The development of an incident response playbook is a critical element of effective cyber resilience, McIntyre explains. That playbook should outline “the step-by-step actions that must be taken following a cyber incident, ensuring that every cog in the organizational machinery understands its role and responsibilities during a crisis,” he writes.

Can a Cyber Resilience Review Help?

These playbooks can “enable rapid response to cyber incidents by providing clear guidance on containing a detected threat, mitigating its impact and initiating cyber recovery processes,” McIntyre adds. “The swifter the response, the easier recovery will generally be.”

Key metrics of effective cyber resilience include mean time to detect and mean time to respond to incidents, Plaggemier notes, as well as recovery time objectives, the number of incidents over time, and the success rate of incident response and recovery efforts.

READ MORE: Dig into the latest cybersecurity research. 

France says that organizations also should conduct tabletop exercises to run through various cyberattack scenarios and determine how to respond.

Similarly, as the Cybersecurity and Infrastructure Security Agency notes, a thorough cyber resilience review can help an organization “develop an understanding of its ability to manage cyber risk during normal operations and times of operational stress and crisis.”

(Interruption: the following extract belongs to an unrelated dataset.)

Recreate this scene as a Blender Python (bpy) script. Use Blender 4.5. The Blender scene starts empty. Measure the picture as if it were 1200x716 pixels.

Such reviews can help “identify vulnerabilities, assess the effectiveness of current strategies and determine areas for improvement,” Plaggemier says. “This review process ensures that policies, procedures and technologies are aligned with the organization’s resilience objectives.”

What Solutions Help with Cyber Resilience?

There are many technology solutions and services that organizations can turn to for cyber resilience, experts say.

These include automated incident response systems, advanced threat detection tools, data backup and recovery solutions, and network segmentation technologies, Plaggemier says.

Additionally, she notes, cloud services and Disaster Recovery as a Service “can provide robust and flexible options for maintaining operational continuity during and after cyber incidents.”

Other cyber resilience capabilities that organizations can work with trusted third parties to deploy include infrastructure analysis, red and purple team exercises, incident response planning and testing, and cyber recovery plan automation and management.

“Cybersecurity resilience is a business concern,” France says, meaning that IT leaders must talk to business leaders and find out what is critical for the organization. “It’s never done in isolation. Cybersecurity is not a treatment to the business; it is an inherent part of the business.”